→ **What the task requires**
Reproduce only the lines from the one containing "Write part 4" through the one containing "0))), BAKELD, ch)", exactly as written and with both ends included.

--------------------------------

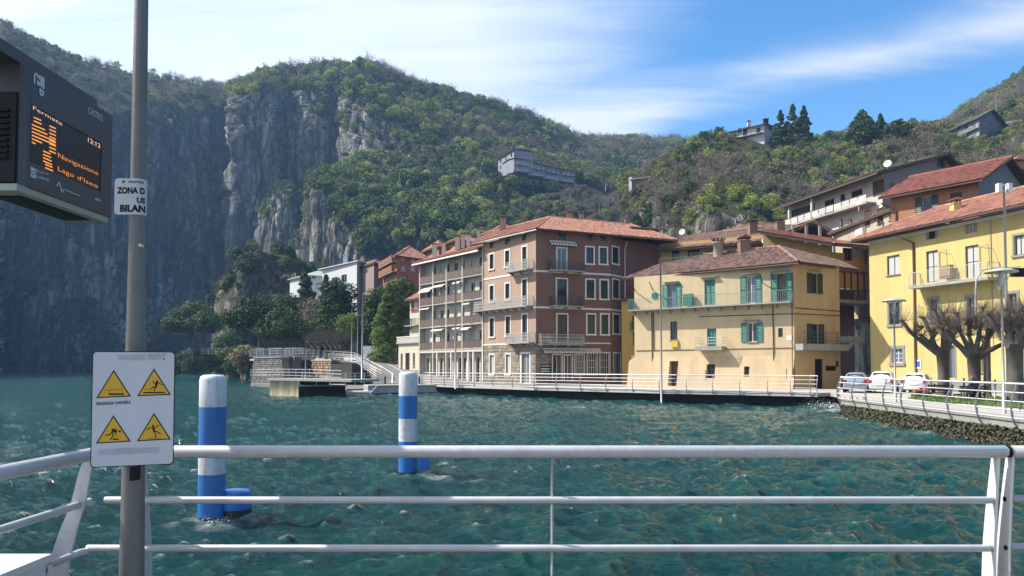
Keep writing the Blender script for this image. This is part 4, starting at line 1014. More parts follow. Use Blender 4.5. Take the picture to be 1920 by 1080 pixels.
# ------------------------------------------------------------------ generic small house for the far rows
def house(name, label, px0, D0, pxc, Dc, px1, D1, z0, zt, mat, tmat=MT_RED, wins=(), winsR=(), rise=2.0, ov=.6, kind='hip', matR=None, glass=M_GLASS, frame=M_WHITE, cat='house', tiles=True, depth=None, soffit=M_SOFFIT):
    A, Cn, B = G(px0, D0, z0), G(pxc, Dc, z0), G(px1, D1, z0); t = thing(name, label, cat, Cn); H = zt - z0
    fL, fR = Fr(A, Cn, z0), Fr(Cn, B, z0)
    for fr, ws, mt in ((fL, wins, mat), (fR, winsR, matR or mat)):
        f = Facade(t, fr, H, mt)
        for w in ws:
            k = dict(w[4]) if len(w) > 4 else {}
            f.win(w[:4], **{**dict(glass=glass, frame=frame, fw=.05), **k})
        f.finish()
    Dd = A + (B - Cn); shell(t, [(B.x, B.y), (Dd.x, Dd.y), (A.x, A.y)], z0, zt, mat)
    ce = (A + B) / 2
    def o_(p): q = Vector((p.x, p.y, zt)); v = Vector((p.x - ce.x, p.y - ce.y, 0)).normalized(); return q + v * ov * 1.3
    a, c, b, d = o_(A), o_(Cn), o_(B), o_(Dd)
    if kind == 'hip':
        L1, L2 = (A - Cn).length, (B - Cn).length
        if abs(L1 - L2) < 2: ap = Vector((ce.x, ce.y, zt + rise)); pl = [[a, c, ap], [c, b, ap], [b, d, ap], [d, a, ap]]; rg = [(c, ap), (a, ap), (b, ap)]
        else:
            if L1 > L2: m1, m2 = mid(c, b), mid(a, d); dirv = (m2 - m1).normalized(); k = L2 / 2; r1 = m1 + dirv * k; r2 = m2 - dirv * k
            else: m1, m2 = mid(a, c), mid(d, b); dirv = (m2 - m1).normalized(); k = L1 / 2; r1 = m1 + dirv * k; r2 = m2 - dirv * k
            r1 = Vector((r1.x, r1.y, zt + rise)); r2 = Vector((r2.x, r2.y, zt + rise))
            if L1 > L2: pl = [[a, c, r1, r2], [c, b, r1], [b, d, r2, r1], [d, a, r2]]
            else: pl = [[a, c, r1], [c, b, r2, r1], [b, d, r2], [d, a, r1, r2]]
            rg = [(c, r1), (r1, r2)]
    elif kind == 'gableR':     # ridge runs along the left face; gable over the right face
        r1, r2 = mid(c, b), mid(a, d); r1.z = r2.z = zt + rise; pl = [[a, c, r1, r2], [b, d, r2, r1]]; rg = [(r1, r2)]
        MB().poly([fR.pt(0, H), fR.pt(fR.L, H), fR.pt(fR.L / 2, H + rise * .93)]).build('gable_wall', matR or mat, t)
    elif kind == 'gableL':
        r1, r2 = mid(a, c), mid(d, b); r1.z = r2.z = zt + rise; pl = [[c, b, r2, r1], [d, a, r1, r2]]; rg = [(r1, r2)]
        MB().poly([fL.pt(0, H), fL.pt(fL.L, H), fL.pt(fL.L / 2, H + rise * .93)]).build('gable_wall', mat, t)
    else:
        pl = [[a, c, b, d]]; rg = []
    roof(t, pl, tmat, tiles=tiles, ridges=rg if tiles else (), w=.32, l=.5, soffit=soffit)
    return t, fL, fR
# ------------------------------------------------------------------ peach building with green shutters
def peach():
    A = G(1190, 76.1); Cn = G(1490, 66); B = G(1576, 69.4)
    t = thing('house', 'peach three storey waterfront house with green shutters and a long top balcony', 'house', Cn)
    mp = m_paint('peach_render', C((240, 214, 164)), .92, .3, .3); mo = m_paint('ochre_render', C((236, 198, 134)), .92, .32, .25)
    fr = Fr(A, Cn); f2 = Fr(Cn, B); H = 10.35
    f = Facade(t, fr, H, mp, label='peach wall facing the lake', v0=2.9)
    f.win((1243, 533, 1277, 578), shut=.27, glass=M_GLASS_BLUE, frame=M_GREYW, sill=False, name='balcony_door', hood=.3)
    f.win((1321, 524, 1341, 572), closed=True, shut=.5, frame=M_GREYW, sill=False, name='balcony_door', hood=.3)
    f.win((1389, 518, 1427, 569), shut=.28, glass=M_GLASS_BLUE, frame=M_WHITE, sill=False, name='balcony_door', hood=.3)
    f.win((1446, 512.7, 1488, 566), shut=.27, glass=M_GLASS, frame=M_WOOD, sill=False, name='balcony_door', hood=.3)
    f.win((1256.7, 602.7, 1270, 637), frame=M_DKGREEN, mull=1)
    f.win((1325.7, 616, 1343, 655), frame=M_GREEN, glass=m_plain('green_door', (.03, .16, .13), .3), sill=False, name='balcony_door', mull=1)
    f.win((1390.7, 605, 1430, 641), shut=.27, frame=M_WHITE, hood=.25)
    f.win((1459, 615, 1467.7, 632), frame=M_WOOD, mull=0, sill=False)
    f.finish()
    # battered base: the lower wall leans out towards the ground
    def lw(v): return max(0.0, (2.9 - v) / 2.9) * .55 + .0
    m = MB(); holes = [fr.rect(1256.7, 677, 1273, 724), fr.rect(1326.7, 682.7, 1342.7, 709), fr.rect(1397, 687, 1407, 706)]
    us = sorted({-.6, fr.L} | {h[i] for h in holes for i in (0, 1)}); vs = sorted({0.0, 2.9} | {min(max(h[i], 0), 2.9) for h in holes for i in (2, 3)})
    for i in range(len(us) - 1):
        for j in range(len(vs) - 1):
            cu, cv = (us[i] + us[i+1]) / 2, (vs[j] + vs[j+1]) / 2
            if any(h[0] < cu < h[1] and h[2] < cv < h[3] for h in holes): continue
            def q(u, v): return fr.pt(0 if (u < 0 and v > 2.8) else u, v, lw(v))
            m.quad(q(us[i], vs[j]), q(us[i+1], vs[j]), q(us[i+1], vs[j+1]), q(us[i], vs[j+1]))
    for (a, b, c, d) in holes:
        c = max(c, 0)
        for (q0, q1) in (((a, c), (a, d)), ((a, d), (b, d)), ((b, d), (b, c))): m.quad(fr.pt(*q0, lw(q0[1])), fr.pt(*q1, lw(q1[1])), fr.pt(*q1, -.3), fr.pt(*q0, -.3))
    m.quad(fr.pt(-.6, 0, .55), fr.pt(0, 2.9, 0), fr.pt(0, 2.9, -3), fr.pt(-.6, 0, -3))
    m.build('battered_wall', m_paint('worn_peach_render', C((238, 208, 160)), .95, .36, .35), t)
    for k, (a, b, c, d) in enumerate(holes):
        c = max(c, 0); o = MB().fbox(fr, a, b, c, d, -.3, -.25).build('door' if k == 0 else 'window', M_WOOD if k == 0 else M_DARK, t)
        m = MB()
        if k: 
            for j in range(5): u = a + (b - a) * (j + .5) / 5; m.fbox(fr, u - .015, u + .015, c, d, -.02, .01)
            for j in range(4): v = c + (d - c) * (j + .5) / 4; m.fbox(fr, a, b, v - .015, v + .015, -.02, .008)
            m.build('grille', M_IRON, o)
    # ochre end wall
    f = Facade(t, f2, H, mo, label='ochre end wall')
    f.win((1513, 513, 1541, 550), shut=.3, shut_mat=M_DKGREEN, frame=M_DKGREEN, hood=.2)
    f.win((1513, 608, 1544, 645), shut=.32, shut_mat=M_DKGREEN, frame=M_DKGREEN, sill=False, name='balcony_door')
    f.win((1528, 673, 1544, 729), frame=M_WOOD, glass=M_DARK, name='door', sill=False, mull=0); f.win((1567, 677, 1574, 688), frame=M_WOOD, mull=0, sill=False); f.finish()
    MB().fbox(f2, *f2.rect(1548, 686, 1566, 695), .003, .04).build('dark_plaque', M_DARK, t)
    # top balcony
    u0 = fr.px(1187, 582)[0]; v = fr.px(1490, 566)[1]
    balcony(t, fr, u0, fr.L + .05, v, 1.0, 1.0, .12, slab=M_CONC, iron=m_plain('green_grey_rail', (.20, .27, .24), .5), pitch=.16, bar=.008)
    MB().fbox(fr, u0 - .02, u0 + .03, v, v + 1.05, .03, .97).build('balcony_screen', M_GREEN, t)
    # small balcony on the first floor
    r = fr.rect(1304, 650, 1356, 662); v = r[3]
    s = MB().fbox(fr, fr.px(1304, 656, .9)[0], fr.px(1354, 656, .9)[0], v - .35, v, .002, 1.0).build('balcony', M_CONC, t); m = MB(); a, b = fr.px(1304, 656, .9)[0], fr.px(1354, 656, .9)[0]
    for hh in (.28, .55, .8): 
        for p, q in ((fr.pt(a, v + hh, .03), fr.pt(a, v + hh, .96)), (fr.pt(a, v + hh, .96), fr.pt(b, v + hh, .96)), (fr.pt(b, v + hh, .96), fr.pt(b, v + hh, .03))): m.tube([p, q], .02, 5)
    for u in (a, (a + b) / 2, b): m.fbox(fr, u - .02, u + .02, v, v + .82, .94, .98)
    m.build('railing', M_IRONL, s)
    # end wall landing that steps up to the right
    zl = f2.px(1500, 645)[1]; s = MB().fbox(f2, -.1, 6.2, zl - .55, zl, .003, .95); s.fbox(f2, 6.2, 8.6, zl + .2, zl + .75, .003, .95); s.hexa([f2.pt(u, vv, w) for vv, dv in ((-.55, 0), (0, 0)) for (u, w) in ()] ) if False else None
    q = [f2.pt(6.2, zl - .55, .95), f2.pt(7.2, zl + .2, .95), f2.pt(7.2, zl + .2, .01), f2.pt(6.2, zl - .55, .01), f2.pt(6.2, zl, .95), f2.pt(7.2, zl + .75, .95), f2.pt(7.2, zl + .75, .01), f2.pt(6.2, zl, .01)]
    s.hexa(q); s = s.build('landing', M_CONC, t); m = MB()
    for hh in (.3, .6, .9, 1.05): m.tube([f2.pt(-.05, zl + hh, .9), f2.pt(6.2, zl + hh, .9), f2.pt(7.2, zl + .75 + hh, .9), f2.pt(8.6, zl + .75 + hh, .9)], .02, 5)
    for u in (-.05, 1.5, 3.1, 4.7, 6.2): m.fbox(f2, u - .02, u + .02, zl, zl + 1.06, .88, .92)
    m.build('railing', M_IRON, s)
    # odds and ends on the wall
    m = MB().fbox(fr, *fr.rect(1285, 552, 1302, 574), .15, .5).build('green_cabinet', M_GREEN, t)
    MB().fbox(fr, *fr.rect(1223, 549, 1232, 558.5), .003, .12).build('meter_box', M_GREEN, t)
    MB().fbox(fr, *fr.rect(1260, 639, 1272, 651), .003, .16).build('letter_box', m_plain('yellow_box', (.5, .38, .03), .5), t, label='small yellow box')
    MB().fbox(fr, *fr.rect(1475, 629, 1486, 638.5), .003, .03).build('plaque', M_WHITE, t)
    for (px, ya, yb) in ((1222.7, 586, 681), (1225.5, 586, 655), (1450, 572, 680)):
        u = fr.px(px, 620)[0]; pipe(t, [fr.pt(u, fr.px(px, ya)[1], .06), fr.pt(u, fr.px(px, yb)[1], .06)], M_WOOD, .045)
    pipe(t, [fr.pt(fr.L - .1, H - .4, .08), fr.pt(fr.L - .1, .1, .35)], M_COPPER, .05)
    for (ya, w) in ((0.0, .02),): 
        v1 = fr.px(1492, 588)[1]; pipe(t, [fr.pt(fr.px(1312, 600)[0], v1 + .1, .05), fr.pt(fr.L, v1, .05), f2.pt(.1, v1, .06), f2.pt(f2.L, v1 + .05, .05)], M_DARK, .03, 'cable')
    v1 = fr.px(1492, 652)[1]; pipe(t, [fr.pt(0.2, v1 - .05, .04), fr.pt(fr.L, v1, .04)], M_WOOD, .03, 'cable'); v1 = fr.px(1492, 577)[1]; pipe(t, [f2.pt(0, v1, .05), f2.pt(f2.L, v1 - .05, .05)], M_DARK, .03, 'cable')
    for x in (1190, 1225, 1452, 1430):
        u = max(.2, fr.px(x, 500)[0]); pipe(t, [fr.pt(u, H - 1.0, .05), fr.pt(u + .1, H - .25, 1.0)], M_SOFFIT, .05, 'eave_strut')
    # roof
    E0, E1, E2 = P(1166, 523, 77.6), P(1497, 486.5, 64.9), P(1608, 496, 72.0)
    E0.z = E1.z = 12.1 - .3; E2.z = 12.05
    Ap = P(1461, 463, 72.5); T1 = P(1320, 478, 78.5); T0 = P(1235, 503, 80.0)
    roof(t, [[E0, E1, Ap, T1, T0], [E1, E2, P(1578, 488.5, 75), Ap]], MT_OLD, ridges=[(Ap, E1), (Ap, T1)], w=.27, l=.45)
    for p in (E0, E1, E2): pass
    gutter(t, E0 + Vector((0, 0, -.12)), E1 + Vector((0, 0, -.12)), M_SOFFIT, .07); gutter(t, E1 + Vector((0, 0, -.12)), E2 + Vector((0, 0, -.12)), M_SOFFIT, .07)
    # soffit closing wall to roof
    shell(t, [(A.x, A.y), tuple(fr.pt(0, 0, -6))[:2]], 1, 11.6, mp); shell(t, [(B.x, B.y), tuple(f2.pt(f2.L, 0, -5))[:2]], 1, 11.6, mo)
    MB().fbox(fr, 0, fr.L, H, H + .45, -.3, 0).build('wall_head', mp, t); MB().fbox(f2, 0, f2.L, H, H + .6, -.3, 0).build('wall_head', mo, t)
    # round pot chimney and square brick chimney
    p = P(1347, 478, 76); o = MB().lathe(p + Vector((0, 0, -.4)), [(.5, 0), (.5, 1.5), (.62, 1.55), (.62, 1.65), (.45, 1.7)], 10).build('chimney', m_paint('chimney_plaster', C((196, 182, 160)), .95, .5), t)
    m = MB()
    for k in range(10): a = k * .628; m.bar(p + Vector((.45 * math.cos(a), .45 * math.sin(a), 1.3)), p + Vector((.7 * math.cos(a), .7 * math.sin(a), 1.62)), .28, .05, tint=rnd.random())
    m.build('chimney_cap', MT_OLD, o)
    chimney(t, P(1395, 472, 75), 1.0, 1.0, m_paint('brick_chimney', C((170, 130, 110)), .95, .5), MT_DARKRED)
    return fr, f2
PF, PF2 = peach()

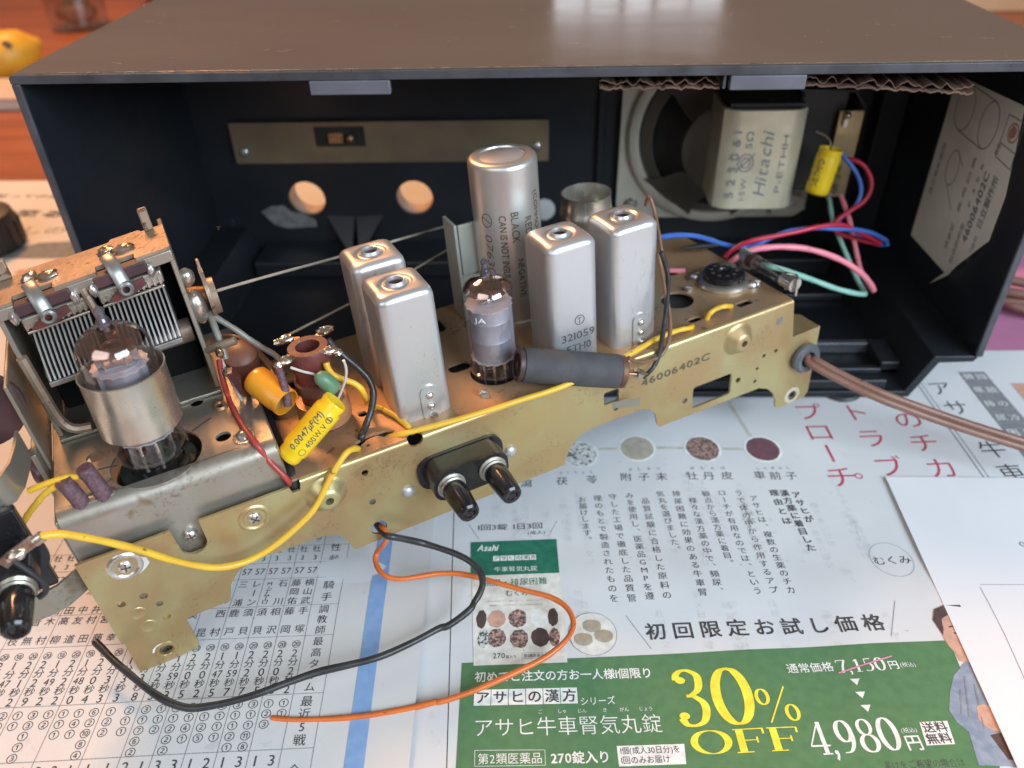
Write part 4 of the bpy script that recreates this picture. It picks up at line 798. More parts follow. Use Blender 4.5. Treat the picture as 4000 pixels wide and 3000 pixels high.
part('strap_board', MB().box(-60, -6.4, 1.2, 4.4, -7, 25), BLACKP, ch, bev=.6)
terminal(-21, 9.0, 1.1, 'terminal_block', 'black twin terminal block at the left edge', ((8.3, -2.6), (-6, 4)))
part('solder_tag', MB().add(*plate([(-11, 16.4), (-7.5, 18.4), (-1.4, 20.6), (-.4, 23), (-2.2, 24.2), (-8.6, 21.6), (-12.4, 19.6)], (), .7, lambda x, y, z: (x, -12.6 + z, y))).ball((-7.6, -12.6, 19.6), 2.2, 1.2, .7, .8, jit=.15).tube([(-1.6, -13, 22.6), (.6, -13, 23.4)], 1.7, 10), SOLDER, ch)
part('jumper_wire', MB().tube(spl([(-9, -12, 18), (-6.4, -13, 12), (-5, -13, 7), (-6, -12, 3), (-8.6, -12, 2)], 5), .9, 8), BLACKR, ch)
part('wafer_disc', MB().add(*plate(circ(-13, 38, 14, 36), [circ(-8, 41, 2.2, 12, 3), circ(-14.5, 45, 2, 12), circ(-12, 31, 2, 12)], 1.8, lambda x, y, z: (x, 39 + z, y))), BAKELD, ch, bev=.3)
part('side_bracket', MB().box(-1.6, -.4, 34, 78, 12, 46).box(-3.4, -1.7, 30, 45, 4, 22), STEEL, ch, bev=.4)
part('grommet_flap', MB().lathe([(.1, 0), (5.4, 0), (5.6, 1), (5, 2.4), (.1, 2.6)], 20, Matrix.Translation((-3.4, 38, 13)) @ Matrix.Rotation(-PI / 2, 4, 'Y') @ Matrix.Scale(1.5, 4, (0, 1, 0))), BAKELD, ch)

# ---- steel tuner pan
pan_h = [circ(31.4, 19, 14.4, 40), circ(13.2, 30.5, 2.9, 18), rrect(5.6, 18.2, 6.0 + 1.6, 12.0, 2.1), circ(20.4, 17.4, .01, 6), circ(52.8, 18.2, 2.6, 16), circ(55.2, 36.5, 1.5, 12), circ(47.8, 43.5, 2.4, 14), circ(16.4, 15.6, 1.2, 10)]
pan_h.pop(3)
pan = part('tuner_pan', MB().add(*plate([(.6, 9.6), (67.4, 9.6), (67.4, 90), (.6, 90)], pan_h, 1, lambda x, y, z: (x, y, z + 13))), STEEL, ch)
n = 8; v = []
for u in (.6, 67.4):
    for k in range(n + 1): a = PI / 2 * k / n; v.append((u, 9.6 - 5 * math.sin(a), 9.0 + 5 * math.cos(a)))
    v.append((u, 4.4, -17)); v.append((u, 5.4, -17)); 
    for k in range(n, -1, -1): a = PI / 2 * k / n; v.append((u, 9.6 - 4 * math.sin(a), 9.0 + 4 * math.cos(a)))
m_ = len(v) // 2; part('pan_front', MB().add(v, [(k, (k + 1) % m_, (k + 1) % m_ + m_, k + m_) for k in range(m_)] + [tuple(range(m_)), tuple(range(2 * m_ - 1, m_ - 1, -1))]), STEEL, pan, smooth=30)
for a in (.0, 67.45): part('pan_side', MB().box(a - .4, a + .6, 5.2, 90, -16, 12.4), STEEL, pan, bev=.5)
part('pan_slit', MB().add(*plate([(13.5, 22.6), (19.6, 21.4), (19.6, 22), (13.6, 23.2)], (), .1, lambda x, y, z: (x, y, z + 14.02))), INK['hair'], pan)
part('pan_slit', MB().add(*plate([(44, 26.6), (51, 30.8), (50.6, 31.4), (43.8, 27.4)], (), .1, lambda x, y, z: (x, y, z + 14.02))), INK['hair'], pan)
part('pan_rivet', MB().lathe([(3.6, 0), (3.6, .5), (2.3, .7), (2.2, 1.8), (1.4, 2.4), (.05, 2.5)], 20, Matrix.Translation((58.8, 13.8, 14))), NICKEL, pan)
part('pan_eyelet', MB().lathe([(1.5, 0), (1.7, .7), (2.4, .8), (3.0, 0)], 18, Matrix.Translation((55.2, 36.5, 14))), COPPER, pan)
part('tube_socket', MB().lathe([(13.6, -4), (13.6, 3), (12, 5), (8.6, 5.4), (8.4, 3.5), (.1, 3.5)], 36, Matrix.Translation((31.4, 19, 7.2))), mat('green_black_socket', (.012, .022, .02), .2), pan)
part('gap_strip', MB().tube(spl([(67.9 + .6, 62, .5), (69.2, 40, .6), (69.3, 20, .4), (69.4, 5, .2), (69.2, 3.4, -1.4), (69, 3.2, -5)], 4), 1.6, 8), BLACKR, ch)

# ---- IF transformer cans
def can(u, w, lab, rivets=True, txt=False):
    W_ = 10.0; H = 51; N = 48
    def rr(sz, rad):
        pts = []
        for q in range(N):
            a = 2 * PI * (q + .5) / N; c, s_ = math.cos(a), math.sin(a); e = sz - rad
            # point on rounded square in direction a
            t = min(sz / max(abs(c), 1e-6), sz / max(abs(s_), 1e-6)); x, y = c * t, s_ * t
            cx, cy = max(-e, min(e, x)), max(-e, min(e, y)); dx, dy = x - cx, y - cy; L = math.hypot(dx, dy)
            if L > rad and L > 0: dx, dy = dx / L * rad, dy / L * rad
            pts.append((cx + dx, cy + dy))
        return pts
    rings = [(W_, 2.6, 0), (W_, 2.6, H - 3.0), (W_ - .25, 2.7, H - 1.8), (W_ - .9, 2.9, H - .8), (W_ - 1.9, 3.0, H - .2), (W_ - 3.0, 3.0, H), (6.2, 6.2, H), (5.7, 5.7, H - .25), (5.2, 5.2, H - .75), (4.4, 4.4, H - .75), (3.7, 3.7, H - .3), (3.4, 3.4, H + .55), (3.15, 3.15, H + .8), (2.8, 2.8, H + .7), (2.65, 2.65, H), (2.6, 2.6, H - 1)]
    v = []; f = []
    for sz, rad, z in rings:
        for x, y in rr(sz, rad): v.append((u + x, w + y, z))
    for i in range(len(rings) - 1):
        for k in range(N): f.append((i * N + k, i * N + (k + 1) % N, (i + 1) * N + (k + 1) % N, (i + 1) * N + k))
    o = part('if_can', MB().add(v, f), ALU, ch, smooth=50, label=lab); wn = o.modifiers.new('wn', 'WEIGHTED_NORMAL'); wn.keep_sharp = True; wn.weight = 80
    part('tuning_slug', MB().lathe([(2.58, H - .6), (2.5, H - 7), (.1, H - 7)], 20, Matrix.Translation((u, w, 0))), INK['hair'], o)
    y0 = w - W_
    if rivets:
        part('pressed_tab', MB().add(*plate(rrect(u - 1.4, u + 5.4, -1.6, 13.4, 3.2, 6), (), .75, lambda x, y, z: (x, y0 - .72 + z, y))), ALU, o, bev=.5)
        for z in (9.4, 4.8): part('rivet', MB().lathe([(1.5, 0), (1.45, .4), (1.0, .9), (.05, 1.1)], 16, out_w(u + 2.0, z, y0 - .7)), NICKEL, o)
        part('foot_lug', MB().ball((u + 2.2, y0 - .9, .7), 1.5, 1, .8, .7, jit=.2), SOLDER, o)
    if txt:
        s_ = MB(); fm_ = lambda a, b: Vector((a, y0 - .12, b))
        text(s_, '321059', (u - 6.6, 11.0), (u + 8.2, 11.0), 4.6, fm_); text(s_, 'ETH0', (u - 4.4, 5.6), (u + 6.4, 5.6), 4.6, fm_, .01)
        ringp(s_, (u + 1.6, 19), 2.1, 2.1, .28, fm_, 28); text(s_, 'T', (u + .6, 17.6), (u + 2.6, 17.6), 3.6, fm_, -.012)
        part('stamped_marking', s_, INK['black'], o, smooth=0, recalc=False)
    return o
can(120.5, 19, 'grey aluminium transformer can with two rivets, front of the left pair')
can(120.5, 46, 'grey aluminium transformer can, rear of the left pair', False)
can(183.4, 19.4, 'grey aluminium transformer can stamped 321059', False, True)
can(209.6, 18.8, 'grey aluminium transformer can with two rivets, rightmost', True)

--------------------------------

→ **Response below**
Write part 4 of the bpy script that recreates this picture. It picks up at line 798. More parts follow. Use Blender 4.5. Treat the picture as 4000 pixels wide and 3000 pixels high.
part('strap_board', MB().box(-60, -6.4, 1.2, 4.4, -7, 25), BLACKP, ch, bev=.6)
terminal(-21, 9.0, 1.1, 'terminal_block', 'black twin terminal block at the left edge', ((8.3, -2.6), (-6, 4)))
part('solder_tag', MB().add(*plate([(-11, 16.4), (-7.5, 18.4), (-1.4, 20.6), (-.4, 23), (-2.2, 24.2), (-8.6, 21.6), (-12.4, 19.6)], (), .7, lambda x, y, z: (x, -12.6 + z, y))).ball((-7.6, -12.6, 19.6), 2.2, 1.2, .7, .8, jit=.15).tube([(-1.6, -13, 22.6), (.6, -13, 23.4)], 1.7, 10), SOLDER, ch)
part('jumper_wire', MB().tube(spl([(-9, -12, 18), (-6.4, -13, 12), (-5, -13, 7), (-6, -12, 3), (-8.6, -12, 2)], 5), .9, 8), BLACKR, ch)
part('wafer_disc', MB().add(*plate(circ(-13, 38, 14, 36), [circ(-8, 41, 2.2, 12, 3), circ(-14.5, 45, 2, 12), circ(-12, 31, 2, 12)], 1.8, lambda x, y, z: (x, 39 + z, y))), BAKELD, ch, bev=.3)
part('side_bracket', MB().box(-1.6, -.4, 34, 78, 12, 46).box(-3.4, -1.7, 30, 45, 4, 22), STEEL, ch, bev=.4)
part('grommet_flap', MB().lathe([(.1, 0), (5.4, 0), (5.6, 1), (5, 2.4), (.1, 2.6)], 20, Matrix.Translation((-3.4, 38, 13)) @ Matrix.Rotation(-PI / 2, 4, 'Y') @ Matrix.Scale(1.5, 4, (0, 1, 0))), BAKELD, ch)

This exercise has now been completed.